Directions for this task –
Work through the data below and give the number of lines holding "pixels", nothing more.

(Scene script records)
══════════
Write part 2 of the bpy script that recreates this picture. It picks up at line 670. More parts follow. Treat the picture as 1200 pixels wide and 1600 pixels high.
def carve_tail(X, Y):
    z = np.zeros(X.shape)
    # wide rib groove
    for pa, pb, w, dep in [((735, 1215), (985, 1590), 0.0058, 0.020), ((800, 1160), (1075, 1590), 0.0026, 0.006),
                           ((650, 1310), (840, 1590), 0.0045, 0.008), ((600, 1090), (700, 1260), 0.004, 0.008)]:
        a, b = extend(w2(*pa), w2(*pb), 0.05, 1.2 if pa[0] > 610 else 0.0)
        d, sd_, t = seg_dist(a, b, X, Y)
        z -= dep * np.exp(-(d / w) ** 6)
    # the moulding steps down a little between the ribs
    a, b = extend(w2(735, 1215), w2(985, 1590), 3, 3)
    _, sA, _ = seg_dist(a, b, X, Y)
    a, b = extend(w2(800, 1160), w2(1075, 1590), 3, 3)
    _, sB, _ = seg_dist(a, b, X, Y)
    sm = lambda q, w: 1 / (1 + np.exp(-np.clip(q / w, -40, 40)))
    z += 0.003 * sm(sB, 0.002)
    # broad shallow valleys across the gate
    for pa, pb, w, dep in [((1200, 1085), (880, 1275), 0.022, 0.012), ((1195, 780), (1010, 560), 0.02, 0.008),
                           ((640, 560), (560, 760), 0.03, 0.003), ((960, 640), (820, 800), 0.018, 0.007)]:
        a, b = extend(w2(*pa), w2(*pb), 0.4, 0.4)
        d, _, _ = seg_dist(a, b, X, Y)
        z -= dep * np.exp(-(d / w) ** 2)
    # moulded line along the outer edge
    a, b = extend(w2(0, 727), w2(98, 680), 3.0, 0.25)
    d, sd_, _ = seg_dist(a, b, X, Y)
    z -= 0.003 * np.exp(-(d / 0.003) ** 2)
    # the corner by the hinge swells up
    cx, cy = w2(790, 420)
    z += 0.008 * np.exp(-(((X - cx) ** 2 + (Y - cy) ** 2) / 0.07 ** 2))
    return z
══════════
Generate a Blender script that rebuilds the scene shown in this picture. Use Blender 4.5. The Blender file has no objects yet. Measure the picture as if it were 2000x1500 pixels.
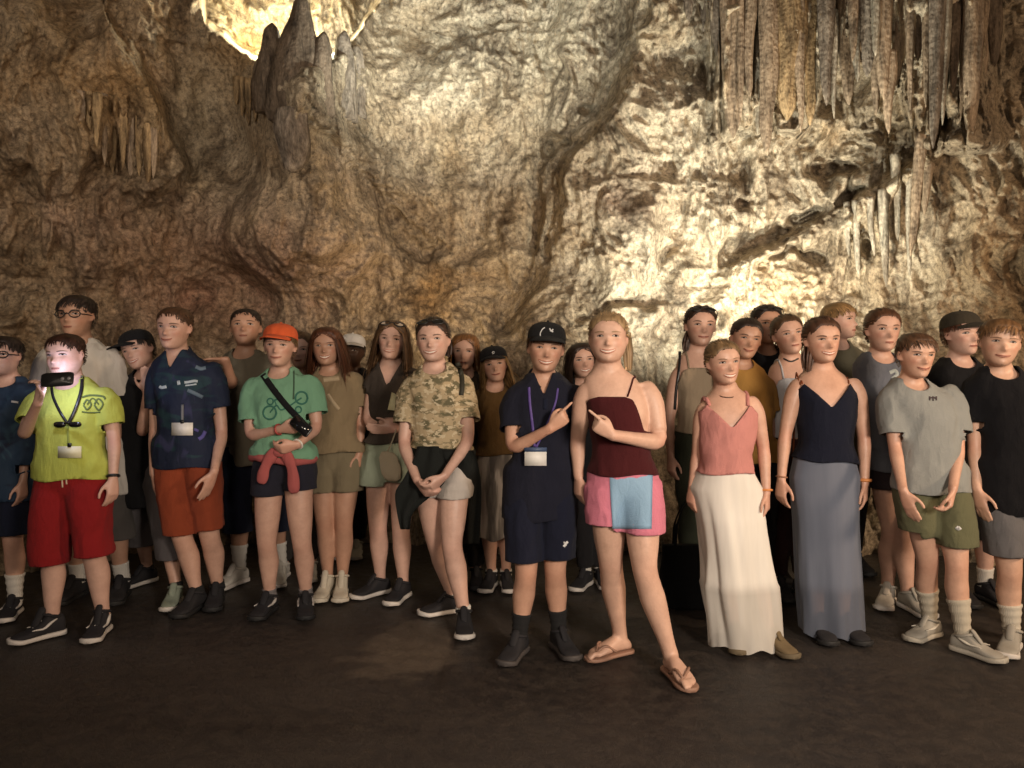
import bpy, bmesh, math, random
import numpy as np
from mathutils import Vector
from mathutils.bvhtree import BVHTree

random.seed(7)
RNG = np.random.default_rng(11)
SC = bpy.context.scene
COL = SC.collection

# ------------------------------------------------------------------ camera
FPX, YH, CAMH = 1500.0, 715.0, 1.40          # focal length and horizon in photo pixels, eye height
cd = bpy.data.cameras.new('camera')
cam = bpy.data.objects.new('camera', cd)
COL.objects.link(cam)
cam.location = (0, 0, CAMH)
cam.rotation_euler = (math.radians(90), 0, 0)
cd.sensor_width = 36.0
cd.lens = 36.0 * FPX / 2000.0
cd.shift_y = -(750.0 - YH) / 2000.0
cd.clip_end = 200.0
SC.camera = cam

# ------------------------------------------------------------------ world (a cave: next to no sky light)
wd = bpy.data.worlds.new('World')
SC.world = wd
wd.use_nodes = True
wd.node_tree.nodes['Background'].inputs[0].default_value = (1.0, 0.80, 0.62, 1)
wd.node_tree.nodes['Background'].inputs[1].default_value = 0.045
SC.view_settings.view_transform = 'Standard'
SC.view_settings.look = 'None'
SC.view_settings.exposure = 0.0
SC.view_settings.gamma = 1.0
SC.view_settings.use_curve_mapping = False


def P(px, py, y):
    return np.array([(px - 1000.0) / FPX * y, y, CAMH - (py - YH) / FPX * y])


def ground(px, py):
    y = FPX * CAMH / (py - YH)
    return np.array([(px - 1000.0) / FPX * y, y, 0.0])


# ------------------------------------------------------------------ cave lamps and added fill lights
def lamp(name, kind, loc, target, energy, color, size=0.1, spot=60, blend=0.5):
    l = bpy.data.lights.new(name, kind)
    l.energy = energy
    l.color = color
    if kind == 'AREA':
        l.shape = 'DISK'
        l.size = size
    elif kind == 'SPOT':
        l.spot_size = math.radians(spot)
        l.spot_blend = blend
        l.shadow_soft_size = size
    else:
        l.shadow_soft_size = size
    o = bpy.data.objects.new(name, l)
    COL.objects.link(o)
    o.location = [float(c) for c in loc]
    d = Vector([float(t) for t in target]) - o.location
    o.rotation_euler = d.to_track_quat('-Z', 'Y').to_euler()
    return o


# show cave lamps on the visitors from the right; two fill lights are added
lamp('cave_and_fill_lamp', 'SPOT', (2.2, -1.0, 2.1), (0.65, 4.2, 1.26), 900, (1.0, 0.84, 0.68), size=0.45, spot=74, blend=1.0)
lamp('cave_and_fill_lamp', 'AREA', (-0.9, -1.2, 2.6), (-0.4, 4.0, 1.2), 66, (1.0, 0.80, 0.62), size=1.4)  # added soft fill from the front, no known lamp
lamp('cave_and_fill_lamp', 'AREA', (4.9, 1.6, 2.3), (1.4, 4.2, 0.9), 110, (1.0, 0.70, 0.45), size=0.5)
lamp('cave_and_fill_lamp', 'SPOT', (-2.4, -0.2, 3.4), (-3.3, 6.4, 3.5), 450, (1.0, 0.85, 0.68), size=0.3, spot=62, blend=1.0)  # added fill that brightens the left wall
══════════
Response below –
3